Günlük yaşamın yoğunluğu ve karmaşası içinde yeterince zaman ayıramadığımız çocuklarımızın hiç büyümeyen oyun arkadaşlarıdır hayvanlarımız. En yalnız zamanlarında ilgisi hep onun üzerinde bir dostun varlığı ve desteği çok önemlidir çocuğun dünyasında.
Ayrıca küçük çocuklar kedi köpekleriyle oyun oynarken, ya da onları severken bir başka canlıyı mutlu etmenin yollarını da keşfeder, belki farkında bile olmadan. Geçen yıllar bu bağları daha da kuvvetlendirir ki gerçek dost olmayı da öğrenirler.

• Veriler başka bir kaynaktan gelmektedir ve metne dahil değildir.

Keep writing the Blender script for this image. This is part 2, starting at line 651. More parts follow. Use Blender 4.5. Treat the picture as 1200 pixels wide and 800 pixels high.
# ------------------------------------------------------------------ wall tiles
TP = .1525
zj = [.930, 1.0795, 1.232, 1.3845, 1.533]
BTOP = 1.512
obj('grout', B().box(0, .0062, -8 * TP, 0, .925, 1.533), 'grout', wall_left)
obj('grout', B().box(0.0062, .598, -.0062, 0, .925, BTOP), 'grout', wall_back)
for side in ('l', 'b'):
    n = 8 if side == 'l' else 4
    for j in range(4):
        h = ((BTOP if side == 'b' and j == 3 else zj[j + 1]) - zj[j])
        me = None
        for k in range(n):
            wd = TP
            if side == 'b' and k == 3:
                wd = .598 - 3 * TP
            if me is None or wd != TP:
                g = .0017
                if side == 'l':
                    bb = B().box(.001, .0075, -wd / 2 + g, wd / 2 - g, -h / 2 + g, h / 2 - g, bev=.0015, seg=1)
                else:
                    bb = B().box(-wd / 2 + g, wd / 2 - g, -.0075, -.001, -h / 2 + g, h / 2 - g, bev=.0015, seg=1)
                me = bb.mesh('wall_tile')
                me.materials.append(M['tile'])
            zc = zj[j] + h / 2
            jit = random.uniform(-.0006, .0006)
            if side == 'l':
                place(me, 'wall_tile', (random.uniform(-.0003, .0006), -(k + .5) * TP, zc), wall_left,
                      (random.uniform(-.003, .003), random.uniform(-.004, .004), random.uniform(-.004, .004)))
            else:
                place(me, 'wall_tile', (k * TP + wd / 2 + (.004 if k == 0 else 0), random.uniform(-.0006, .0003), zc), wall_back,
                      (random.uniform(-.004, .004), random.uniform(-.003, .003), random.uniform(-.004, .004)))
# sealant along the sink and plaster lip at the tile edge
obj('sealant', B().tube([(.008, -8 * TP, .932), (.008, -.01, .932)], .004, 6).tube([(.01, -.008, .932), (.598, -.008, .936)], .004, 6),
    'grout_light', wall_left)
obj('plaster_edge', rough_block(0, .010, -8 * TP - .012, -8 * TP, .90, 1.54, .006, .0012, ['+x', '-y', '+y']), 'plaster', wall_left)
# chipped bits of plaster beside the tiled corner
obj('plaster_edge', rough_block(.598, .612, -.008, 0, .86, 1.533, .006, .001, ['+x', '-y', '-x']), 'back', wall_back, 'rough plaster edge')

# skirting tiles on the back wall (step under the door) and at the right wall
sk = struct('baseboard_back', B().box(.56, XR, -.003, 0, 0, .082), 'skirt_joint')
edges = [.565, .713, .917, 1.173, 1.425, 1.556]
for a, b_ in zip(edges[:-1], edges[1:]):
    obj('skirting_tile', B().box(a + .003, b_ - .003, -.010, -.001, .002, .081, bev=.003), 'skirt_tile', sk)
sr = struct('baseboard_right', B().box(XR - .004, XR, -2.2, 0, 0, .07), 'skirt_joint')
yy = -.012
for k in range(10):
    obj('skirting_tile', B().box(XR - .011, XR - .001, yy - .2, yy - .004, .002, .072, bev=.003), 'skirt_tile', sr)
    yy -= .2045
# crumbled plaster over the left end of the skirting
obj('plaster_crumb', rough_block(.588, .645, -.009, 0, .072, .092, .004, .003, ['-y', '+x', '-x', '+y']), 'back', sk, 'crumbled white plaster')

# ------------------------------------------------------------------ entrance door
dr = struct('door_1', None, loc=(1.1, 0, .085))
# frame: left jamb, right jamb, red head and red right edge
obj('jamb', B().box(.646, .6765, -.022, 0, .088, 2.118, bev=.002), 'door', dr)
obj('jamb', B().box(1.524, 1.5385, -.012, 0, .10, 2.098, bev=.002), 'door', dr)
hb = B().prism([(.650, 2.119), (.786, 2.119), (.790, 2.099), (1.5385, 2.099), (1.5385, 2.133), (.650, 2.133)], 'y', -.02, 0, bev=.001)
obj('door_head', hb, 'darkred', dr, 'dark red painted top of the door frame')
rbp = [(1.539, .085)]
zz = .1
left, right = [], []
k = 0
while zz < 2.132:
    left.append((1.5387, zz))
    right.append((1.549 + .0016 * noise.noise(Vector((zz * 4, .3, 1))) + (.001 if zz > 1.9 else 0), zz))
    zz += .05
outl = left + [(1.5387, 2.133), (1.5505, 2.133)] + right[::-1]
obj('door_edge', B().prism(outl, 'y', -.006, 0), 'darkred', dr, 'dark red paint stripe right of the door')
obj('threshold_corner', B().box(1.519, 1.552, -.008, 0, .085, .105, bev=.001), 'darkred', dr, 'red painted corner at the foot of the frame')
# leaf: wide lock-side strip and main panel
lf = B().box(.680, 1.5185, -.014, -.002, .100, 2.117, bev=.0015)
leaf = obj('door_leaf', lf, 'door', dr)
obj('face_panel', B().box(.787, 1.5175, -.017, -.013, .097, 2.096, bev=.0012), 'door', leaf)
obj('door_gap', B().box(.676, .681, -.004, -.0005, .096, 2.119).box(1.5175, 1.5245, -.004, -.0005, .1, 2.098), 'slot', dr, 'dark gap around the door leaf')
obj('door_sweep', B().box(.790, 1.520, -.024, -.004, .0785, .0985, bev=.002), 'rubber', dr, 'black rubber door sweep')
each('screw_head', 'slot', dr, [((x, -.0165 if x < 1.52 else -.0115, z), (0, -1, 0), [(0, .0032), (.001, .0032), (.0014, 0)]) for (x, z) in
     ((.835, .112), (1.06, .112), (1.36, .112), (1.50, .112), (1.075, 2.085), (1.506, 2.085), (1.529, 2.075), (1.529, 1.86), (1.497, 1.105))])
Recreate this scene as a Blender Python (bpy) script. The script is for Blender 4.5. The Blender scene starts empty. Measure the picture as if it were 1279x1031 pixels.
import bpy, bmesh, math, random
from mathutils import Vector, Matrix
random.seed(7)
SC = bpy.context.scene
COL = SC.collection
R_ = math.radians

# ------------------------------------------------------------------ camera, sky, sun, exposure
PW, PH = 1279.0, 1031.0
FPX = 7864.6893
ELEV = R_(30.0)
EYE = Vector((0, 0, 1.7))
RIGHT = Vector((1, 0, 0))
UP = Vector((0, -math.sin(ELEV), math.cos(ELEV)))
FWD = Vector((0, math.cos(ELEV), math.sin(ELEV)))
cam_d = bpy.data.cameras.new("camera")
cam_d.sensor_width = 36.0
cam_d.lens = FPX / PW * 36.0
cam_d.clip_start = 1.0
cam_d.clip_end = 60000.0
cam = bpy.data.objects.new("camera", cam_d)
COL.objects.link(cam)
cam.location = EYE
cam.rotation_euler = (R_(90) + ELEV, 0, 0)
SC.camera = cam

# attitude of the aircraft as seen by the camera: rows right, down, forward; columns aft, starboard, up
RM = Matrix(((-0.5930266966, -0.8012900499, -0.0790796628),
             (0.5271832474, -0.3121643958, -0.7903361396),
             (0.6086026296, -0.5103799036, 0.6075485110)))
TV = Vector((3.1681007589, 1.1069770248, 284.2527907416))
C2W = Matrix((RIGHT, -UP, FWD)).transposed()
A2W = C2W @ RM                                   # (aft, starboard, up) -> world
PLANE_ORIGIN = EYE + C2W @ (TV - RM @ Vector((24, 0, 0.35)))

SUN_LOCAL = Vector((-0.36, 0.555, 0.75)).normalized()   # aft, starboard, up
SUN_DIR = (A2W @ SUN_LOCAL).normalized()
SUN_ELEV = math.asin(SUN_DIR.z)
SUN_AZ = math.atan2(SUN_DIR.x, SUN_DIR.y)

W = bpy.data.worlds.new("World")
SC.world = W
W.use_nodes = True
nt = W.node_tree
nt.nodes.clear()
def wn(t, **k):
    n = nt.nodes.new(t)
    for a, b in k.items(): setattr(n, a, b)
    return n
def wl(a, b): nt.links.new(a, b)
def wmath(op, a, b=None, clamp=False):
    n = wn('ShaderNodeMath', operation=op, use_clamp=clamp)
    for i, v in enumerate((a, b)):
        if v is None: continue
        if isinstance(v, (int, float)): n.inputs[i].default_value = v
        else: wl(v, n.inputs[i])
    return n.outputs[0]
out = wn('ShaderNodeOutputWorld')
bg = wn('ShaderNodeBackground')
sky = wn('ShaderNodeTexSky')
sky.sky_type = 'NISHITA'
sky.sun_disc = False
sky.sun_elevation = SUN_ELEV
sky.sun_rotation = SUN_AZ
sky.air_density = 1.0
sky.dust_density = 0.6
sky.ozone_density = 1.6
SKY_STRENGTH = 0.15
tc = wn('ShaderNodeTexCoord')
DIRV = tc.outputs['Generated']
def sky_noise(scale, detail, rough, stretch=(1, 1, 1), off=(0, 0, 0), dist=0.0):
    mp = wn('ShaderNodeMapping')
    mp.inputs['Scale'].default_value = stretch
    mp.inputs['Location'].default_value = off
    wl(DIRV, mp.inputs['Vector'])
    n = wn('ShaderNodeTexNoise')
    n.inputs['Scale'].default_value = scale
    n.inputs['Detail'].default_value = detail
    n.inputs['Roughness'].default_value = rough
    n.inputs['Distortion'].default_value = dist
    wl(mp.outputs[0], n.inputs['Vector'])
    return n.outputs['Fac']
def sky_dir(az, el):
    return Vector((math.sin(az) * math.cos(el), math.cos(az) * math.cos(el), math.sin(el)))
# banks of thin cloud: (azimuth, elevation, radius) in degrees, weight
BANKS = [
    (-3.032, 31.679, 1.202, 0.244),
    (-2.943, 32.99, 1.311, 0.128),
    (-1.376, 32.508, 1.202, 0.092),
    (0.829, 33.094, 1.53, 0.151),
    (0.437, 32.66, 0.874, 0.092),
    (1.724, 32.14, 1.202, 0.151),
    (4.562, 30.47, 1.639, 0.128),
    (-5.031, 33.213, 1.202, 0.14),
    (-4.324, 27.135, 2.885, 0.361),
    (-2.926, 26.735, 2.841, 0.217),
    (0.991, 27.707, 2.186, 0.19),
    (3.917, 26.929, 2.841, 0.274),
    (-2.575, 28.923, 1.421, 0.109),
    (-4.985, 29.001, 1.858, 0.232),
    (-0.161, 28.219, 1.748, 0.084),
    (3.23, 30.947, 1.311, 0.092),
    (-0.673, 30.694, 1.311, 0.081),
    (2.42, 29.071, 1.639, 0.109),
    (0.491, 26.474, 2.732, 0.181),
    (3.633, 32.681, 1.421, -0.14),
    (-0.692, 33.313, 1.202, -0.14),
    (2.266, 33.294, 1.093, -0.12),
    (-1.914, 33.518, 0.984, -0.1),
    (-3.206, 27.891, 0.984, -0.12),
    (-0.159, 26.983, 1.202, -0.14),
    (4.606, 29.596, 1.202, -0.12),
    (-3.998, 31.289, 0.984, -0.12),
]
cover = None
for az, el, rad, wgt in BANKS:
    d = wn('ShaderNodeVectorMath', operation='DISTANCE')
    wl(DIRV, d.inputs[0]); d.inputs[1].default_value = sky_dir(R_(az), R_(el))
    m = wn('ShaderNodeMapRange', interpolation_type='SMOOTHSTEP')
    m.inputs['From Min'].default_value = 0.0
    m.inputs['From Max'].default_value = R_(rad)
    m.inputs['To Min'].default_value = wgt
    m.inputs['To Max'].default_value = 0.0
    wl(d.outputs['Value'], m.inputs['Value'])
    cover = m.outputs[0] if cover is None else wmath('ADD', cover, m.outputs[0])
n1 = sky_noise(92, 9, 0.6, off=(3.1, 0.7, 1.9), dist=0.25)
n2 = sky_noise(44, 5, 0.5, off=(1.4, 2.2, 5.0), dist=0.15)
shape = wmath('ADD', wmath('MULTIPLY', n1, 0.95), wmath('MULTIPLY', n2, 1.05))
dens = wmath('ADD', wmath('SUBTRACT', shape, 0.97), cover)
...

Ayrıca her oyun ve her yürüyüş çocukları belki de esiri oldukları televizyonların ve bilgisayarların başından kaldıracak bir aktivitedir, egzersizdir, sağlıktır. Diğer hayvan sahipleriyle kurulacak ilişkiler de sosyalizasyonları için çok büyük bir fırsat. Yapılan çalışmalar çocukların yanında bir köpek bulunan bir başka çocukla çok daha rahat dialog kurabildiğini göstermiştir.
Bir hayvanla paylaşılan hayat bir çocuk için doğal biyoloji dersidir. Hayvan hayatı hızlı şekillenir. Düşünün bir kere doğuşuna tanık olduğu kedisinin ya da köpeğinin birkaç yıl içinde büyüyüp erişkin bir birey haline gelişini ve hatta bebek sahibi oluşunu izleyen bir çocuk canlıların bedensel ihtiyaçlarını ve yaşam döngüsünü kolaylıkla kavrar.
Hayvanlarla büyüyen çocukların tüm tıbbi girişimlere çok daha az direnç gösterdiği ispatlanmış bir gerçektir. Kedi ve köpekler hayatları boyunca periyodik aşılama ve koruyucu hekimlik uygulamaları için veteriner hekimlerini düzenli olarak ziyaret ederler. Kısacık ömürlerinde maalesef hastalıklarla defalarca yüzleşirler. Buna tanık olan çocuklar bambaşka bir olgunlukla karşılar hastalık gerçeğini ve bunu yaparken de hayatı öğrenirler belki de en güzel ve doğal yoldan. Bir hayvansever olmanın belki de en zor tarafı hayvanların ömürlerinin bizden kısa olmasıdır ve her hayvanseverin bu gerçekle birgün yüzleşir. Bir çocuğa hekimi, hastalığı, tedaviyi ve hatta ölümü anlatmanın daha doğru ve doğal bir yolu yoktur şüphesiz.
Sağlıklı bir toplum ancak çevresine saygılı, paylaşmayı ve sevmeyi bilen, vicdanlı bireylerin varlığıyla mümkün olabilir ki hayvan sevgisiyle büyüyen çocuklar işte böyle bireyler olacaktır.